From a hauntingly prescient bildungsroman to a sardonic story of working-class life, the emerging painter offers Document tales of family, survival, and longing

If her Instagram handle @redneckhotwife is any indication, Samantha Joy Groff thinks a lot about womanhood and rural living—and not without a dose of humor. Her works explore the borderlands between insular, faith-based communities and contemporary worldliness, depicting the agrestic mundane with a warped, Mannerist refinement: In one of her paintings, a lazy-eyed woman caresses a buck carcass; in another, a duo of bonnet- and cowboy boot-clad girls lay in turquoise grass, heads twisted to avoid the audience’s gaze. Braiding pastoral fauna, carnal desire, and Dutch-American conservatism, Groff’s ultimate subject is her girlhood spent in ‘Pennsyltucky.’ Her booklist for Document is similarly shaped by her upbringing: Read on for picks that center strong women, survival, complicated families, rural spaces, and intense longing.
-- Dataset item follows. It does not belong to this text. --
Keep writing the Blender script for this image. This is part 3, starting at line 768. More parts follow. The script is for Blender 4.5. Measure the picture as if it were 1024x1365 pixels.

Bastard Out of Carolina by Dorothy Allison
Bastard Out of Carolina ought to be considered a seminal text for any creative making work about rural living. It was one of the few books I found that didn’t caricaturize rural people, but still spoke on intense realities. Allison gets to the brutal truths of her upbringing in South Carolina; her lived experience makes the story’s pain palpable, and feels like a kind of catharsis. She doesn’t give her audience the satisfaction of the protagonist—a little girl named Bone—getting out of her unfortunate circumstance. So many rural stories in popular culture like Educated or Hillbilly Elegy make it conditional for their characters to be deserving of empathy. The triumph of Bone was her resilience, and that enough is worthy of empathy from the reader. The lack of justice served for Bone is a harsh truth of some people’s lives.”

Manual for Cleaning Women by Lucia Berlin
“Lucia Berlin’s storytelling makes the mundane glitter where small passing moments expand heavy with importance. Many of the short stories borrow from her life and travels—some feature her struggle with alcoholism in a way that strips away the overly dramatized Hollywood feel of addiction. The moments of sadness in the stories make no time for self pity, but lie subtle, weaving humor into the everyday. Berlin’s time as a cleaning lady evokes a nostalgia for my own unremarkable jobs waitressing and doing construction work. There is a familiarity in her character adding change to a woman’s ashtray to combat the rumor that cleaning ladies steal, while taking the employer’s sleeping pills to save for a rainy day.”

“So many rural stories in popular culture like Educated or Hillbilly Elegy make it conditional for their characters to be deserving of empathy. The triumph of Bone was her resilience, and that enough is worthy of empathy.”

Winter in the Blood by James Welch
“Set on the Fort Belknap Reservation in Montana where Welch grew up, an unnamed character is wandering through the grief of losing his brother. The sorrow twined throughout the novel isn’t typical depression, but more the story of a wandering soul lost and searching. The writing style is stripped bare of anything more than earnest confession. It unfolds through a quiet landscape narrated by a voice that has known its history and voices intimately, often reading like poetry. I love how animals play a significant role in the story: in describing the work at the ranch, the character’s childhood, and, of course, symbols of the Montana landscape—especially the heart-wrenching passage where the character speaks to his aging horse, Bird, and acknowledges the animal’s spirit. Their kinship goes beyond his function on the family ranch.”

Dark Springs by Unica Zurn
“A haunting coming-of-age story based on the author’s life that pushes the boundaries of sexuality, taboo, and violence, this novel unravels as a fantasy that takes place in an isolated girlhood marked with despair. Published in 1969, the German author and artist wrote her own ending in the book before seeing it through. The theme of obsession tests the reader’s comfort, pushing limits that I am constantly negotiating in my own work. Raw desire and intense negative emotions culminate in unspeakable acts, but it doesn’t read as shocking for the sake of shock.”

During the Reign of the Queen of Persia by Joan Chase
“Chase’s childhood growing up in Ohio during the Great Depression serves as the backdrop of this book. Its seemingly idyllic, pastoral landscape hosts a family matriarch run by a rough Gram, her children, and the collective narration of four cousins—two sets of sisters— as they grow up. Rife with trouble, secrets, and desire, I find the multiple female perspectives’ ‘we’ a powerful tool to describe how close—even claustrophobic—home and family can be. The stories’ overlap speaks to the intensity of the cousins’ teenage feelings, while also capturing the complicated relationships their parents lead in adult life.”